Suddenly a shell came screaming into the trench and my grandfather's friend was killed. There he lay surrounded by roses. It was an image that my grandfather carried in his memory to the end of his life.
Were they in Picardy? I don't know. It would take me a month to research it. Anyway here's the famous song of that era.
Kate Gallison
Friday, January 13, 2012
If you Like Downton Abbey, You'll Love Rupert Brooke
When I was fourteen I used to lie around on the moldy-smelling day bed at the cottage at The Ledge when the tide was out reading Rupert Brooke, listening to recorded Strauss waltzes, and wrecking my teeth with MacIntosh's Taffy. What bliss.
After I was grown my mother and I were visiting one of my other great aunts, the one who was then in possession of the cottage and all that it contained. I came across the book on a low shelf, covered with dust, unread, unloved. "Oh, look," I said to my mother. "Rupert Brooke's book of poetry."

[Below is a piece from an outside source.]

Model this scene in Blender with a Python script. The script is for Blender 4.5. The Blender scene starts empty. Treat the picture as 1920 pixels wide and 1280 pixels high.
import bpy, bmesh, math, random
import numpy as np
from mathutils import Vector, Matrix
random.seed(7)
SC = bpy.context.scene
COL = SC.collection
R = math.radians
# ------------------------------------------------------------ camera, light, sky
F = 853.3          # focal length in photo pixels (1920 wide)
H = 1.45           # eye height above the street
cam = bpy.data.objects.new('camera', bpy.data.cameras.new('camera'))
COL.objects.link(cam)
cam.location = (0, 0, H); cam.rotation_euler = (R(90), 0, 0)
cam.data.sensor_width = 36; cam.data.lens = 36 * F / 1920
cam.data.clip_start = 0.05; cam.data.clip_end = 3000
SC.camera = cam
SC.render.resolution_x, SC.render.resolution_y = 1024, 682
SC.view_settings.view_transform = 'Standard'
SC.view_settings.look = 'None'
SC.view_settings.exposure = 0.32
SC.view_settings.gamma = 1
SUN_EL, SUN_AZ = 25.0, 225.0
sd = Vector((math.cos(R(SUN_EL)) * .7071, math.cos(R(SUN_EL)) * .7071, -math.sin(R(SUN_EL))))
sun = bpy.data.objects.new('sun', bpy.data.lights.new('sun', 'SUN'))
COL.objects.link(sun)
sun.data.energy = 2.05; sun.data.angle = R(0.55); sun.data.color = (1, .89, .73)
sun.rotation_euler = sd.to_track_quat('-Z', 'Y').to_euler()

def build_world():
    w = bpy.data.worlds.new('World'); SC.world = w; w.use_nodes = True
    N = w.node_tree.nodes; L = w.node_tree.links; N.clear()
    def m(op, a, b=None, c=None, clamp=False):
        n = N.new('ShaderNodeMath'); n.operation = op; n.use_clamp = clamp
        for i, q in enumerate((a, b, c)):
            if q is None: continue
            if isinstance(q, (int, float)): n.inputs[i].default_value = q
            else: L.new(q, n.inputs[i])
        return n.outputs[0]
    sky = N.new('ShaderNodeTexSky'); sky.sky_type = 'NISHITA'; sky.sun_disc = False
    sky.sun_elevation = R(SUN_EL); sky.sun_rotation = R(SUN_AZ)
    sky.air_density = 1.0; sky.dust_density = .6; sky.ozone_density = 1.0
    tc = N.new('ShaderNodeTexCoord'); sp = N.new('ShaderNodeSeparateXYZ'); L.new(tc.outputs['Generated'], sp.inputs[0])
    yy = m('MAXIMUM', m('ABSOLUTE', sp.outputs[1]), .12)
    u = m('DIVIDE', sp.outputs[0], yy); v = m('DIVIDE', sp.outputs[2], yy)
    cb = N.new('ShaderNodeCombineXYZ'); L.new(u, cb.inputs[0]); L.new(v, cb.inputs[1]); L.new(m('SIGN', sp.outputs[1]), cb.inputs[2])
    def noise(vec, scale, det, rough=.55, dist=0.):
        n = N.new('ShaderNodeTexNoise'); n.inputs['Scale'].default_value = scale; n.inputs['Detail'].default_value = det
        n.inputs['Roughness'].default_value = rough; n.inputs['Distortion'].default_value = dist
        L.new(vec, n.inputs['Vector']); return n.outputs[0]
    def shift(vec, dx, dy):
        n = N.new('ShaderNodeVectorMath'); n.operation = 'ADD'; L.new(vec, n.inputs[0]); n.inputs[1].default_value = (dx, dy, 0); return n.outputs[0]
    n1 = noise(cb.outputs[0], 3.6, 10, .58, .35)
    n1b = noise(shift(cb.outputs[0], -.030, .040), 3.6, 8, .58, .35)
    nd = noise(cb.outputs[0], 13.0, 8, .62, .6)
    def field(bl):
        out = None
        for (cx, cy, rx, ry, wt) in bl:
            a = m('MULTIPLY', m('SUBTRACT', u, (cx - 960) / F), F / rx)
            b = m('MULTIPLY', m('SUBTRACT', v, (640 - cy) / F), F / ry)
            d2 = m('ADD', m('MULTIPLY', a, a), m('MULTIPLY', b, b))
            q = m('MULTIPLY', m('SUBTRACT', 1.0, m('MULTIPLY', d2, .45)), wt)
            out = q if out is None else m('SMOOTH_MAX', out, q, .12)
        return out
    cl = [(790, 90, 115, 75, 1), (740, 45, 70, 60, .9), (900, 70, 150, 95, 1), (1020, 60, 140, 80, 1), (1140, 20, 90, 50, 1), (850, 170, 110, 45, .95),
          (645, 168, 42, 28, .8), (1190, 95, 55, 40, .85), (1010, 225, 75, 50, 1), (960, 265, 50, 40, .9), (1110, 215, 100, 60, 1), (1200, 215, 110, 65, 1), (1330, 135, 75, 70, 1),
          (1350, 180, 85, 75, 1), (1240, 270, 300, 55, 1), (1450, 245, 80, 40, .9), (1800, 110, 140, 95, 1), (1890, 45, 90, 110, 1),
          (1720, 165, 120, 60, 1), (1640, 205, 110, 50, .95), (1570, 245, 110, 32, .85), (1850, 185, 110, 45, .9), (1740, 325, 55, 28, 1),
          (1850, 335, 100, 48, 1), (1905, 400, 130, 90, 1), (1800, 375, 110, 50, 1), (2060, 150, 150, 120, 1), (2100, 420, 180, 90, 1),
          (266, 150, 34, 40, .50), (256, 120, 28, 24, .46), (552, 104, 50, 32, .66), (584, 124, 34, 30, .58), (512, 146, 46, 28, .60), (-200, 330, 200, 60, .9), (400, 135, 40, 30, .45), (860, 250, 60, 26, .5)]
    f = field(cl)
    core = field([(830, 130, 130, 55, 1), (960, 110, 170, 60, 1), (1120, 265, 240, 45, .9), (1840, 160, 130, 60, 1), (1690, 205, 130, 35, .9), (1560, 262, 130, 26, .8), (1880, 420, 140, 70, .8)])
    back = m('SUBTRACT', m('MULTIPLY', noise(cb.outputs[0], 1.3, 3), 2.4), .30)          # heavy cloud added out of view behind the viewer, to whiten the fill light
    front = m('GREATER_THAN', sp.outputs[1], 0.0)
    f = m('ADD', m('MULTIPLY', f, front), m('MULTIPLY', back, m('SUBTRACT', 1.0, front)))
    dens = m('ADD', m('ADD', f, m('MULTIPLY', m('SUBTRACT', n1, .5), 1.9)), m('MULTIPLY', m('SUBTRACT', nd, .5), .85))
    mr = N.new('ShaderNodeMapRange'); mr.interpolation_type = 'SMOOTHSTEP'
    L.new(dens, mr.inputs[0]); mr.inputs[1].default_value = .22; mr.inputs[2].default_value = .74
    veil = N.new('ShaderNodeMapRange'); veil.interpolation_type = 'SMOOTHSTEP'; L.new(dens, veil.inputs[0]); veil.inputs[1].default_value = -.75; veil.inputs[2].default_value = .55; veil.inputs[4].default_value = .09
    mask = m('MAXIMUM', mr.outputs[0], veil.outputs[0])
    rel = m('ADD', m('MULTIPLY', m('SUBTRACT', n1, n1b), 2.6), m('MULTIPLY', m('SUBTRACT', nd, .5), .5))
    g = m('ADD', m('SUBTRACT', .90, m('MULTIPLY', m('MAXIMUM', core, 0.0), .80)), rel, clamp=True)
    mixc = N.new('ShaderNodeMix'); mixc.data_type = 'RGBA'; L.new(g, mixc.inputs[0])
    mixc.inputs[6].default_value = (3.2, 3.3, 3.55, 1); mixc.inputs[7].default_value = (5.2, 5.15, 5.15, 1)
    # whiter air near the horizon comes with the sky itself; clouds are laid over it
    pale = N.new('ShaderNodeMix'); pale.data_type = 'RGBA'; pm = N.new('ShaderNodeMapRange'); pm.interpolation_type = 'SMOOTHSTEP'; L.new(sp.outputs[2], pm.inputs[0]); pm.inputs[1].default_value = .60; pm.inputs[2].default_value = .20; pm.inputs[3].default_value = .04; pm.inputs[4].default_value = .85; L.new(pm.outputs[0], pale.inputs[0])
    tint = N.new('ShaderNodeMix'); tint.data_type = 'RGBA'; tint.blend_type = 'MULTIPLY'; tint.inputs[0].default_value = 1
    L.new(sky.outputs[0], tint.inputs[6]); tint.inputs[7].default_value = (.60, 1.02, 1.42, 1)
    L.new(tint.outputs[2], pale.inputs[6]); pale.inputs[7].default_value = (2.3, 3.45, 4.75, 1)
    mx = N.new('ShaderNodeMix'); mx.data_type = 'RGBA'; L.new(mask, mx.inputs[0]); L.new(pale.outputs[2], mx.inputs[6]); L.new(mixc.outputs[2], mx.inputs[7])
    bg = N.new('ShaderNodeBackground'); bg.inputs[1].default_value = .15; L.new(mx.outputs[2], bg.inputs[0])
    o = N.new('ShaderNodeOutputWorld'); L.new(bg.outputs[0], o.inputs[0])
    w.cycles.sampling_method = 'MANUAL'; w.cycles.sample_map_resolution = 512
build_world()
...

"Take it. Steal it," my mother said. It was the only thing she ever advised me to steal. I had a friend once whose mother used to take her to the supermarket, where they would both slip expensive cuts of meat into their pockets and underwear, but my mother was not that sort of person.
So I took it. When I got it home a dead moth fell out of the back cover, a miller, one of those big things. Someone must have squooshed it there on purpose. But the book was still full of deathless poetry. Here's one of my favorites:
V. The Soldier
If I should die, think only this of me:
That there's some corner of a foreign field
That is for ever England. There shall be
In that rich earth a richer dust concealed;
A dust whom England bore, shaped, made aware,
Gave, once, her flowers to love, her ways to roam,
A body of England's, breathing English air,
Washed by the rivers, blest by suns of home.
And think, this heart, all evil shed away,
A pulse in the eternal mind, no less
Gives somewhere back the thoughts by England given;
Her sights and sounds; dreams happy as her day;
And laughter, learnt of friends; and gentleness,
In hearts at peace, under an English heaven.